Stated task:
Search the data for the string "writing" and extract every line where it appears.
● ● ● ● ●
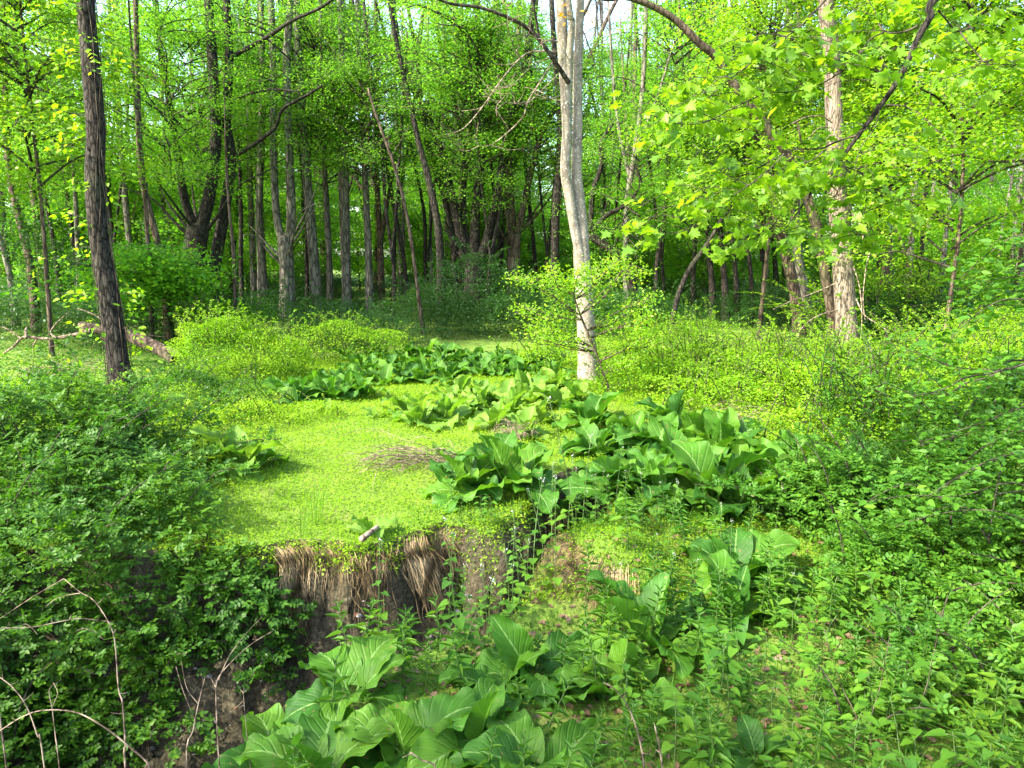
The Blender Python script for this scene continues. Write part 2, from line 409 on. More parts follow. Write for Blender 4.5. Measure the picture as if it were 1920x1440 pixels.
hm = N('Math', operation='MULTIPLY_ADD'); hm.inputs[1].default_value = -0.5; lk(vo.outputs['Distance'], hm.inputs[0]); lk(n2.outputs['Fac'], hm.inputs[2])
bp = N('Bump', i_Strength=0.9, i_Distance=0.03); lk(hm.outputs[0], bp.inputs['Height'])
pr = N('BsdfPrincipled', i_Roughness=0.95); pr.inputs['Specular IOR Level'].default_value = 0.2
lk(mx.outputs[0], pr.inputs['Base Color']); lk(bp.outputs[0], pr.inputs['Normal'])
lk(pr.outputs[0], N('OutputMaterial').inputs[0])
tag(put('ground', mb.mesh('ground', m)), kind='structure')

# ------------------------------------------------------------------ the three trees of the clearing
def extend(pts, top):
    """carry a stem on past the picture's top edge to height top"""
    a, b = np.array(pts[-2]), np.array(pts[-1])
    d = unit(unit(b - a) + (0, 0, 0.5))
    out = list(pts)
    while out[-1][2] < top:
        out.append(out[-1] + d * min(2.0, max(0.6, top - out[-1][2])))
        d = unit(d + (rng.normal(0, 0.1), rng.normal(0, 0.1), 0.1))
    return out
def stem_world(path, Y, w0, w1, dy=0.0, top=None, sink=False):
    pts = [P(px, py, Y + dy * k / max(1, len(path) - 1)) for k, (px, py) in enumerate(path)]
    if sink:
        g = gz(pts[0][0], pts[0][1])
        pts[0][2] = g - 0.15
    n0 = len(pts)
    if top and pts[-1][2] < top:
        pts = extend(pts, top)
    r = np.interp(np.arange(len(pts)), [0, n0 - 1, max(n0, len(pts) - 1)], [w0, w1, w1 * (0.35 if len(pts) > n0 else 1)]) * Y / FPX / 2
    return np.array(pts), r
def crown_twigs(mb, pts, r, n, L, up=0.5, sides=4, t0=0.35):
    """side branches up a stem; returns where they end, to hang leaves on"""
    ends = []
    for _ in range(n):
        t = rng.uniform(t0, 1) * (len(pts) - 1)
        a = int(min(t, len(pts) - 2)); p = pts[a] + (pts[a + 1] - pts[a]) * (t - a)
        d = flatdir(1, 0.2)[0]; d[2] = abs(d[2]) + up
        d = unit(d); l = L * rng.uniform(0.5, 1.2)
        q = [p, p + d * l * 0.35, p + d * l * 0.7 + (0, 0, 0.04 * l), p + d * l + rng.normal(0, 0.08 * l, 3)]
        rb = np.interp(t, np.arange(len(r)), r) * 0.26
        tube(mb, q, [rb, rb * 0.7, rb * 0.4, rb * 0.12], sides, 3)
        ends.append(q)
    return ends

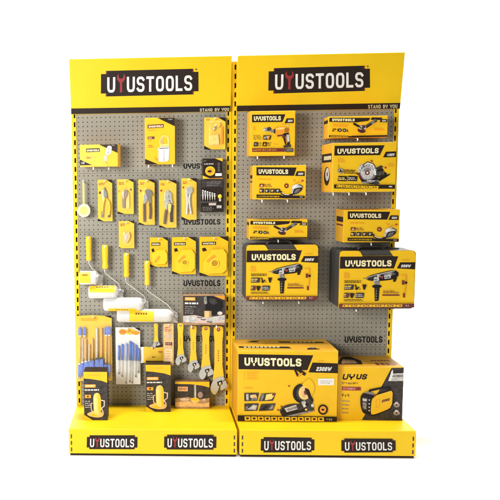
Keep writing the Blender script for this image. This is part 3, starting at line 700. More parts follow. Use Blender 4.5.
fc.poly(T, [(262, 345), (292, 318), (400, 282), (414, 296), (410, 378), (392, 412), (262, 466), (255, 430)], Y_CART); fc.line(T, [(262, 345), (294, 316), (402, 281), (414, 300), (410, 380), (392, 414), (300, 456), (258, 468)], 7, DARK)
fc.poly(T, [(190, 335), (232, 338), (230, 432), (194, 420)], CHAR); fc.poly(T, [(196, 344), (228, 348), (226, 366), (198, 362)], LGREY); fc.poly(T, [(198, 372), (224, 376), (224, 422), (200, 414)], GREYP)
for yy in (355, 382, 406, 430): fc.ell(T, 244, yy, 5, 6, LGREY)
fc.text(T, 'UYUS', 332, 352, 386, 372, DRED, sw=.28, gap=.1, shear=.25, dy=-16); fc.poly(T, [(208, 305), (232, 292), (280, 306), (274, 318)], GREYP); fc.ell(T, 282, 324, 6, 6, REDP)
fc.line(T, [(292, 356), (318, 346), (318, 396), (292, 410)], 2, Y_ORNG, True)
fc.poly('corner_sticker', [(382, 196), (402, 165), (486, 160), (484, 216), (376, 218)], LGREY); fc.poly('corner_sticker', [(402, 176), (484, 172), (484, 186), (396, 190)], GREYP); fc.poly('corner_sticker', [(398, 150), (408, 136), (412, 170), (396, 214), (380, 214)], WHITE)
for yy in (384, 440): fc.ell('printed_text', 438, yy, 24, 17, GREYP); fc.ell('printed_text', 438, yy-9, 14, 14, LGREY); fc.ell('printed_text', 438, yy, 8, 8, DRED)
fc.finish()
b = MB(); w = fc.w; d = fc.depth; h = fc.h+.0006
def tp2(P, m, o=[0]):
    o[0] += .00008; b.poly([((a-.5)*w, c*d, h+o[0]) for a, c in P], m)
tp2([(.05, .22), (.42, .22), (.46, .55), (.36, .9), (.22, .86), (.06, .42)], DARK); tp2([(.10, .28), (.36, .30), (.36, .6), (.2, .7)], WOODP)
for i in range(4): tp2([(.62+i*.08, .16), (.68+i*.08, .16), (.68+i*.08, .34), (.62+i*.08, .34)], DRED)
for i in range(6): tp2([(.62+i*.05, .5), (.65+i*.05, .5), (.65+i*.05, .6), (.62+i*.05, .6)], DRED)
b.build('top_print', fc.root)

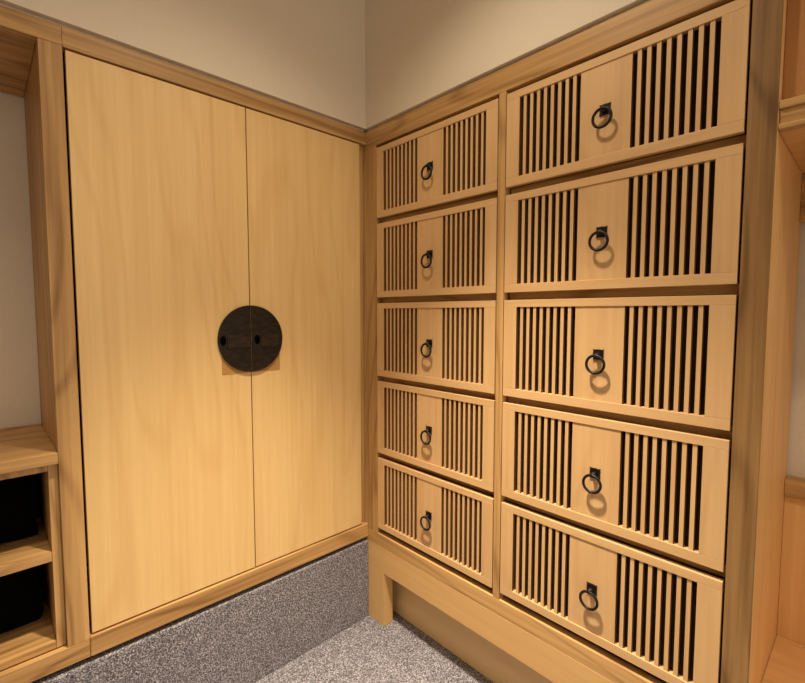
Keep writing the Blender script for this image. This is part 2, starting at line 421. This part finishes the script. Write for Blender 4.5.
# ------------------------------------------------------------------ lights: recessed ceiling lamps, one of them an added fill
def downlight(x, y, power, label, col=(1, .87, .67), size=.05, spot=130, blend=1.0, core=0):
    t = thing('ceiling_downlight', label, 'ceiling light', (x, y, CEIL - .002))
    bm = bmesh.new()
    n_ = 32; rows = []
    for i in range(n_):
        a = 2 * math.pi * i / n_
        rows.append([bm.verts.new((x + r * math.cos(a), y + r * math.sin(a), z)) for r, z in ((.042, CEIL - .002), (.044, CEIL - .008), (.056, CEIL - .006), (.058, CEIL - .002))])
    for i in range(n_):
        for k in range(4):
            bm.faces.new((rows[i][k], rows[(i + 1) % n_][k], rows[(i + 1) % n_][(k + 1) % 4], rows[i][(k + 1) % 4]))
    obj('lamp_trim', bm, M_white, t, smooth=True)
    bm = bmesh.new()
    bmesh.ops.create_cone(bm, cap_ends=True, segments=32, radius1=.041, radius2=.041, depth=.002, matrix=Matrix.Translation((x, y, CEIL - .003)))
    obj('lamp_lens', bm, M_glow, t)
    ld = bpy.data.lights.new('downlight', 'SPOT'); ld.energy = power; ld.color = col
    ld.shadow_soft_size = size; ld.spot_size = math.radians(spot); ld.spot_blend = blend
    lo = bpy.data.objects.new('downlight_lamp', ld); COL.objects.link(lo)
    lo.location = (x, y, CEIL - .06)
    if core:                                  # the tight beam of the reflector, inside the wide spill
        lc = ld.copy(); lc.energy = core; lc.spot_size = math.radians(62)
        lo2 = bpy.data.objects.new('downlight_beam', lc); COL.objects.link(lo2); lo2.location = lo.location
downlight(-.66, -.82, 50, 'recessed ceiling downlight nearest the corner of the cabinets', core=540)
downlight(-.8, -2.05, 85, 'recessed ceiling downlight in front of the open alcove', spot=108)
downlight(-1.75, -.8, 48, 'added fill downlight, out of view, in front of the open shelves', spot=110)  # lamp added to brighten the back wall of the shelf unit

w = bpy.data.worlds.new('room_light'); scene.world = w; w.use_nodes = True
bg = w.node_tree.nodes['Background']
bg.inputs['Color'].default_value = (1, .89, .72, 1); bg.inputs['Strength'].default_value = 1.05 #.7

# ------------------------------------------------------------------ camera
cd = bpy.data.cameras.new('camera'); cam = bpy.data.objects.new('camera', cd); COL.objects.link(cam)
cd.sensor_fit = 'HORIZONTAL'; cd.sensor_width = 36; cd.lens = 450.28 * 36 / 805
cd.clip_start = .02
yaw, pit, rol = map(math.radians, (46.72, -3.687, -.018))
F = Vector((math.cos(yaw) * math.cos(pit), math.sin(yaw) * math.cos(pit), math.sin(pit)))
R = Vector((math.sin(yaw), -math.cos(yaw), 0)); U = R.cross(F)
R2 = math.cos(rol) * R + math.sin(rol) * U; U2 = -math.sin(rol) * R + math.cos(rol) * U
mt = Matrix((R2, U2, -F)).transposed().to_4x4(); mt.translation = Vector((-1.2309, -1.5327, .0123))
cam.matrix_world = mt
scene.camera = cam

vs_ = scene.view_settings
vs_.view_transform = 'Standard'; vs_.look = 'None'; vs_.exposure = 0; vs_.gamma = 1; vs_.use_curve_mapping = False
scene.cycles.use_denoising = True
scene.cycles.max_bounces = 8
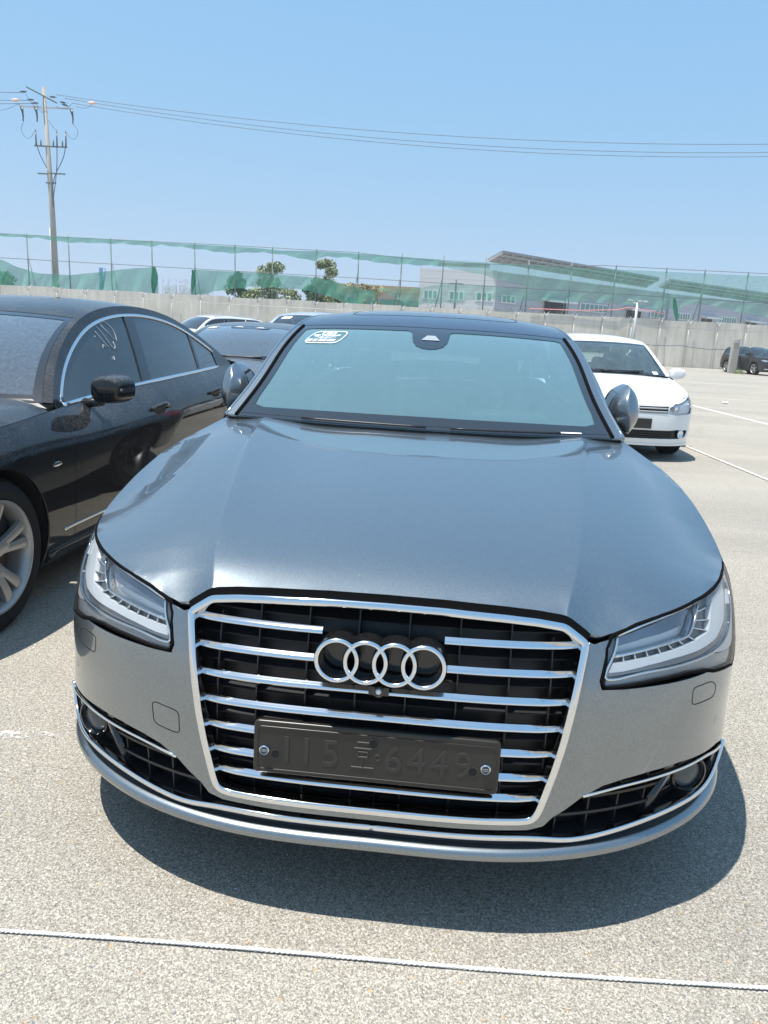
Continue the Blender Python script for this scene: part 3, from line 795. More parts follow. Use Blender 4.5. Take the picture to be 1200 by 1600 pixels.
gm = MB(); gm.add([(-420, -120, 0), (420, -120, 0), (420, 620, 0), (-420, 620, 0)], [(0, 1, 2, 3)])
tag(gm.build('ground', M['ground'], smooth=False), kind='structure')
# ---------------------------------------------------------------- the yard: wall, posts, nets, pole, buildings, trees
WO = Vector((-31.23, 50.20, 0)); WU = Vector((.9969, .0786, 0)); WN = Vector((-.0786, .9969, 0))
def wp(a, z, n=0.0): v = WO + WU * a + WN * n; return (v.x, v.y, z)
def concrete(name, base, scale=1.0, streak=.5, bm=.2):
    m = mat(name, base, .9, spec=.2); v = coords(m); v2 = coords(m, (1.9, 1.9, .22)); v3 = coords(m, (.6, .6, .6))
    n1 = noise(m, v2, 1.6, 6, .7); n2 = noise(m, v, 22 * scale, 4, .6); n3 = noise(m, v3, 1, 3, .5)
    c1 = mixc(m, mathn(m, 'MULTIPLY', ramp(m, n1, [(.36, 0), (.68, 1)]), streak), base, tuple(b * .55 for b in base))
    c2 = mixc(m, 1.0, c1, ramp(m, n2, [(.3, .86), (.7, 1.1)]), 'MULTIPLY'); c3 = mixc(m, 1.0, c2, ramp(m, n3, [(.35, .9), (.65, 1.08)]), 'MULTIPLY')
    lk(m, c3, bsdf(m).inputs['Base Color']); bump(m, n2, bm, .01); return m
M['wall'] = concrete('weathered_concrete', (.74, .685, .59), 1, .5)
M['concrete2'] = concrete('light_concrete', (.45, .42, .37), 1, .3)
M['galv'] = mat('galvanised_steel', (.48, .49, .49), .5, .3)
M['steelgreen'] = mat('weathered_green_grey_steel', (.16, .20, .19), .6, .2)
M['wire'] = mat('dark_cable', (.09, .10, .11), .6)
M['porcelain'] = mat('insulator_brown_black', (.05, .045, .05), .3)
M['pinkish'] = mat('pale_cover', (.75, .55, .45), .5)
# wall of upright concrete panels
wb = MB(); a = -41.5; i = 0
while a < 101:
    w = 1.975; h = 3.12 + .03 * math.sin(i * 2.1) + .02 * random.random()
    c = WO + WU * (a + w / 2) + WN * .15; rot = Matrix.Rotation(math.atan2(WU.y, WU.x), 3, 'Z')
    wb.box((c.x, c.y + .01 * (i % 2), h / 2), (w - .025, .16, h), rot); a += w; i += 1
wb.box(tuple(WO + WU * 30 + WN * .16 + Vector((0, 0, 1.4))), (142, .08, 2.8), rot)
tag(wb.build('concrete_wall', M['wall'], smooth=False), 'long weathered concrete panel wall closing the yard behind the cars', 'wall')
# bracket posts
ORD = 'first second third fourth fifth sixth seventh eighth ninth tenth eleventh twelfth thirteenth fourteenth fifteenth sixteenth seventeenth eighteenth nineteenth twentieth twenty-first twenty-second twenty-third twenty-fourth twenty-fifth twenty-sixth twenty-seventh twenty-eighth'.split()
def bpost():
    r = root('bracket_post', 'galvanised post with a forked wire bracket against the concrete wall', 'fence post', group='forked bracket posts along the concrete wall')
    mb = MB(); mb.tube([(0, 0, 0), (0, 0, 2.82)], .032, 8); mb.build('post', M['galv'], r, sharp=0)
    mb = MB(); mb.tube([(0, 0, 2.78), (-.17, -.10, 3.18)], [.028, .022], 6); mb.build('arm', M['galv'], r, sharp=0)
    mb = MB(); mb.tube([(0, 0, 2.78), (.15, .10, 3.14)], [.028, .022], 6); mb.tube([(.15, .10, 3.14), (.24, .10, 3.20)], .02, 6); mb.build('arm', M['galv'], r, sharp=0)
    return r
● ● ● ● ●
Response to the exercise:
Keep writing the Blender script for this image. This is part 3, starting at line 700. More parts follow. Use Blender 4.5.
Keep writing the Blender script for this image. This is part 2, starting at line 421. This part finishes the script. Write for Blender 4.5.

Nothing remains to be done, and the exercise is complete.